Mind and matter


The author firstly does a critique both of the dualism (that was supported by Aristoteles and later by Abrahamic religions) and of the materialism (that is supported by lot of people that are influenced by the somewhat aggressive speech of prominent scientists in the media, and people that don't think in that because they suppose it does not influence their everyday life [although I think that it influence very much because the philosophy of what we are is conditioning all our actions blinding the mind, for example, to other realities, as the interconnected that we are (see section [1]).

Criticizes also the Darwinian model of evolution where the advances are supposed to be developed through the accumulation of small, accidental, but advantageous changes and how the popular science literature, radio, and television regard this reductive program as the undisputed and legitimate scientific unique explanation. And then he start talking about mind and what are explanations that reductionism do to explain how it surges (saying that it is an epiphenomena, or that is an illusion), the emergent view is like compare mind with the emergence of liquidity from water properties; but this is somewhat absurd comparison because there are not based in the same logical derivations.

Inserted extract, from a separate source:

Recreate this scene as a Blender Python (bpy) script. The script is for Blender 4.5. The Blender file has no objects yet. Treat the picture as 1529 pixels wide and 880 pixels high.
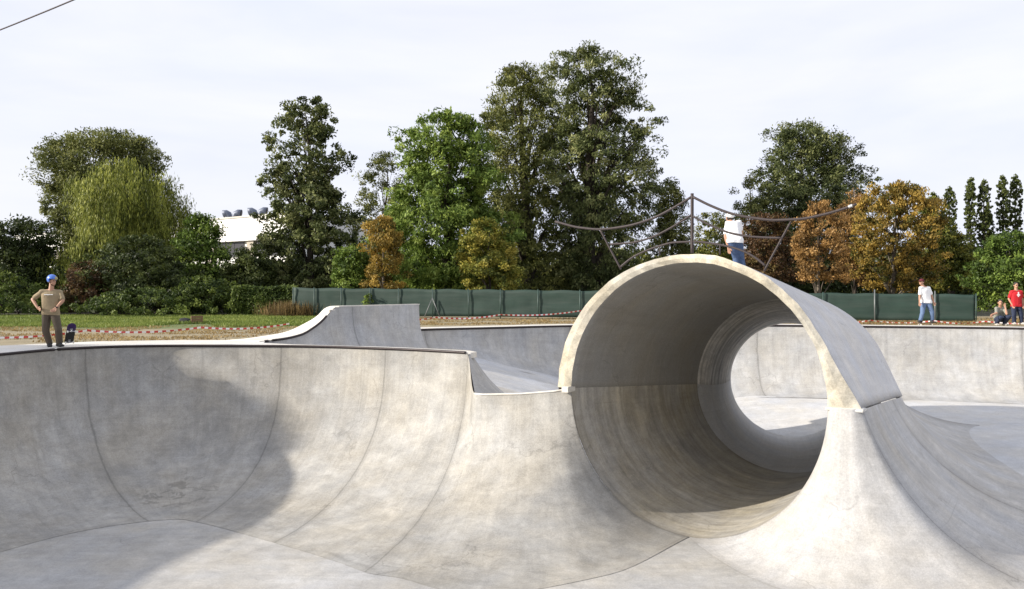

Fortunately there are other viewpoints of the nature of the mind, for example Freeman Dyson, an eminent particle physicist, wrote “I think that consciousness is not just a passive epiphenomenon carried along by the chemical events on our brains, but is an active agent forcing the molecular complexes to make choices between one quantum state and another. In other words, mind is already inherent in every electron, and the process of human consciousness differ only in degree but not in kind from the process of choice between quantum states which we call ‘chance’ when they are made by an electron.”

This brings us closer to Panpsychism [the philosophy that is supported in this web because it's the one that fits with an electromagnetic mind theory] that confers a mental quality to all the elements of the physical world [in this web is proposed that electromagnetism and photons are the active part of the mind, while matter act as memory]. Although this philosophy has been defended by numerous great minds (Heraclitus, Empedocles, Bruno, Cardano, Leibniz, Spinoza, Schopenhauer, Priestly, William James, Mach, Bergson, Whitehead, Eddington, Broad, Bohm, Waddington, Dyson, and recently, Strawson, Nagel, Skrbina, Hameroff, Chalmers, Seager, Rosenberg, Schooler, etc.) the mainstream is reluctant to take in consideration, although for various scientific and philosophers is the most logical and parsimonious explanation available to resolve the mind/matter conundrum. Panpsychism does not require an explanation of how the so ontologically different quality as consciousness emerge from matter where none existed before. And also obliquely recognizes that purpose is inherent to all the nature.